The report turns conventional transportation planning on its head through its recommendation of matching goals to measurements (or metrics), the lack of which, according to the report, has been a system with “an emphasis on revenue sharing and process, rather than results.” The report’s authors, which outline five goals for federal transportation planners (economic growth; national connectivity; metropolitan accessibility; energy security and environmental protection; and, safety) say “a performance-driven approach and introducing accountability will challenge entrenched interests and require government institutions at all levels to change longstanding practices and ways of doing business.”

As with most federal behemoths, transportation programs at the federal level have, to put it kindly, grown unwieldy since the last major overhaul of the system 50 years ago.
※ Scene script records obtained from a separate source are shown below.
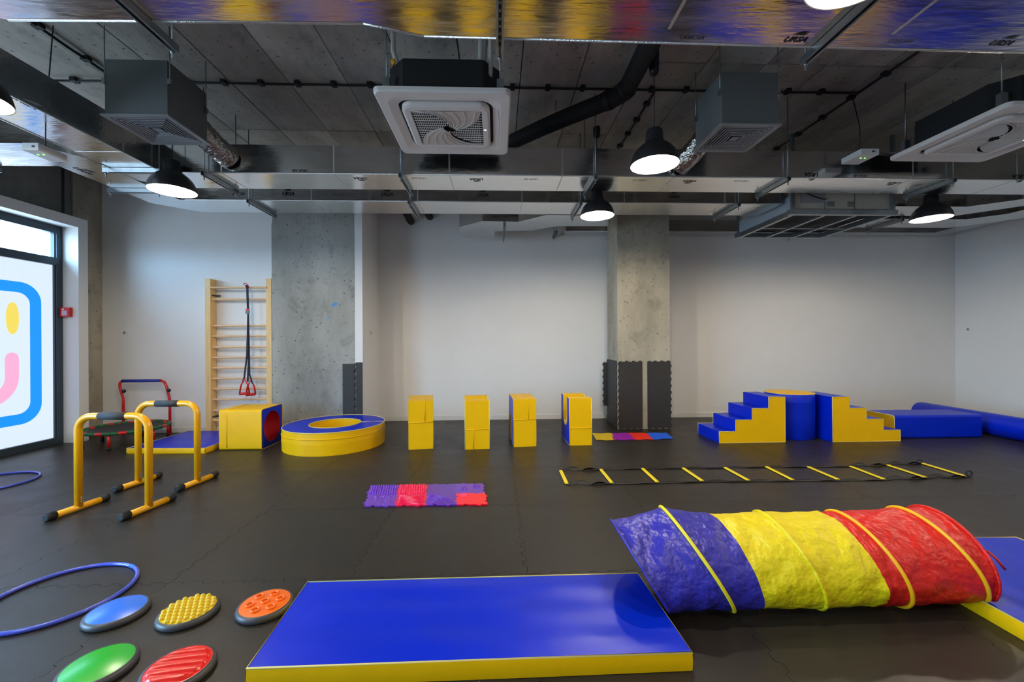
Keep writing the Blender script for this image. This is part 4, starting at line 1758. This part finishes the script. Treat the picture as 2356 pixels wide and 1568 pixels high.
# foam steps
def steps(x0, x1, y0, dy, h, up, label):
    t = thing('foam_steps', label, 'foam steps', ((x0 + x1) / 2, y0 + dy / 2, 0), 'four step foam stairs')
    n = 4
    w, s = (x1 - x0) / n, h / n
    prof = []
    if up == 'right':
        prof = [(x1, 0), (x0, 0)]
        for k in range(n):
            prof += [(x0 + k * w, (k + 1) * s), (x0 + (k + 1) * w, (k + 1) * s)]
    else:
        prof = [(x1, 0), (x0, 0), (x0, h)]
        for k in range(n):
            prof += [(x0 + (k + 1) * w, h - k * s), (x0 + (k + 1) * w, h - (k + 1) * s)]
        prof = prof[:-1]
    b = BM()
    A = [[b.verts.new((p[0], y, p[1])) for p in prof] for y in (y0, y0 + dy)]
    m_ = len(prof)
    for k in range(m_):
        b.faces.new((A[0][k], A[0][(k + 1) % m_], A[1][(k + 1) % m_], A[1][k]))
    obj('tread_cover', b, M_VB, t)
    for y in (y0, y0 + dy):
        b = BM()
        b.faces.new([b.verts.new((p[0], y, p[1])) for p in prof])
        obj('side_face', b, M_VY, t)
        b = BM()
        tube(b, [(p[0], y, p[1]) for p in prof], .0045, 6, closed=True)
        obj('piping', b, M_PIPING, t)
    return t


SL = [fl(1653, 1018), fl(1810, 1017)]
steps(SL[0].x, SL[1].x - .01, 5.25, .56, .59, 'right', 'yellow and blue foam stairs rising to the right, left of the cylinder')
SR = [fl(1915, 1016), fl(2072, 1014)]
steps(SR[0].x, SR[1].x, 5.22, .56, .585, 'left', 'yellow and blue foam stairs descending to the right, right of the cylinder')
cc = Vector((4.055, 5.60, 0))
t = thing('foam_cylinder', 'upright blue foam cylinder with yellow top between the stairs', 'foam cylinder', cc)
b = BM()
lathe(b, [(.285, 0), (.293, .01), (.295, .3), (.296, .49), (.298, .50), (.296, .51), (.296, .60), (.292, .607)], cc, 48)
obj('side_cover', b, M_VB, t)
b = BM()
lathe(b, [(.293, .606), (.2, .613), (.001, .616)], cc, 48)
obj('top_cover', b, M_VY, t)
seam(t, [cc + Vector((.296 * math.cos(2 * PI * k / 40), .296 * math.sin(2 * PI * k / 40), .605)) for k in range(41)], M_PIPING, .004, 'piping')

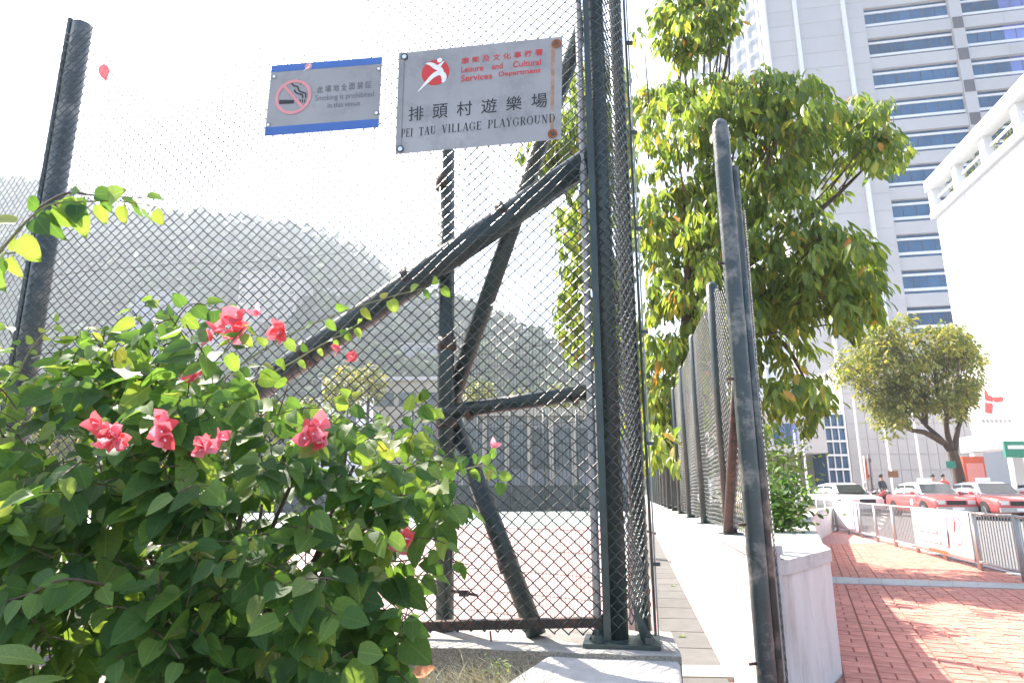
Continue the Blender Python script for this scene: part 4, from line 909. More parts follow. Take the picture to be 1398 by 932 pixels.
# no-smoking sign
S2 = Plate([(371, 90), (522, 78), (517, 174), (361, 186)])
s2 = thing('smoking_sign', 'smaller metal sign with blue bands, faded prohibition circle and cigarette symbol', 'sign')
S2.slab(0, 0, 1, 1, -0.002, 0.001, MT['steel'], 'plate', s2); A2 = S2.W / S2.H
S2.slab(0, .90, 1, 1.0, 0.0012, 0.0022, MT['signblue'], 'top_band', s2); S2.slab(0.0, 0.0, 1, .118, 0.0012, 0.0022, MT['signblue'], 'bottom_band', s2)
S2.flat(arc(.23, .52, .225, 0, 2 * math.pi, 44, .042, asp=A2), 0.0034, MT['signpink'], 'prohibition_ring', s2)
S2.flat([[(.128, .675), (.148, .70), (.332, .375), (.312, .345)]], 0.0040, MT['signpink'], 'prohibition_bar', s2)
S2.flat([[(.105, .435), (.24, .425), (.24, .475), (.105, .49)], [(.29, .425), (.301, .425), (.301, .475), (.29, .475)], [(.312, .425), (.322, .425), (.322, .475), (.312, .475)], [(.333, .425), (.343, .425), (.343, .475), (.333, .475)]], 0.0030, MT['ink'], 'cigarette_symbol', s2)
sm = spline([(.343, .49), (.34, .55), (.31, .575), (.278, .60), (.262, .66), (.225, .68), (.205, .73), (.24, .76)], 4); sm2 = spline([(.315, .49), (.31, .54), (.28, .555), (.25, .58), (.235, .62)], 4); sm3 = spline([(.26, .76), (.285, .735), (.29, .69)], 4)
lo = S2.flat(ribbon(sm, [.02] * len(sm), A2) + ribbon(sm2, [.02] * len(sm2), A2) + ribbon(sm3, [.02] * len(sm3), A2), 0.0032, MT['ink'], 'smoke_symbol', s2)
for i, ch in enumerate('此場地全面禁煙'): S2.text(ch, .44 + i * .0705, .545 + .003 * i, .44 + i * .0705 + .054, .645 + .003 * i, 0.0024, MT['greyink'], 'lettering', s2, 0.01)
S2.text('Smoking is prohibited', .43, .415, .945, .515, 0.0024, MT['greyink'], 'lettering', s2, 0.006); S2.text('in this venue', .545, .325, .83, .395, 0.0024, MT['greyink'], 'lettering', s2, 0.006)
S2.flat([disc(.345, .945, .05, A2, 20)], 0.0032, MT['signpink'], 'emblem_disc', s2); S2.flat([[(.30, .885), (.305, .883), (.36, .935), (.345, .945)], disc(.355, .963, .012, A2, 10)], 0.0038, MT['signwhite'], 'emblem_figure', s2)
for (u, v) in ((.035, .835), (.025, .15), (.975, .83), (.975, .20)):
    S2.flat([disc(u, v, .022, A2, 12)], 0.0040, MT['signwhite'], 'bolt', s2); S2.flat([disc(u, v, .034, A2, 12)], 0.0030, MT['greyink'], 'washer', s2)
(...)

The Bipartisan Policy Center’s report recommends streamlining the divergent roles through an ambitious reorganization, “from approximately 108 programs to six.”

Although funding for the current highway bill is set to expire at the end of this fiscal year (September 30), with health care, climate change and other issues on the national docket, the conventional wisdom in Washington, D.C., is that there won’t be a major overhaul of transportation this year. As of right now, Congress will likely pass an 18-month extension of the current transportation programs.

Congress’ stacked agenda might be bad news for those who want to see immediate reforms, but it might be good news for the eventual implementation of many of the ideas presented in the report,“Performance Driven: A New Vision for U.S. Transportation Policy.”

By their own admission, the authors themselves say they don’t “underestimate the difficulty of implementing this agenda” or the challenges the country faces. “We are equally convinced,” they write in the executive summary of the report, “that the effort to bring about fundamental changes in U.S. transportation policy…is in fact necessary….” For anyone concerned about traveling from point A to point B (and that includes all of us in most of our personal and professional interchanges), lets hope that the Administration and Congress finds the time to review and implement at least some of the report’s forward-looking recommendations—sooner rather than later.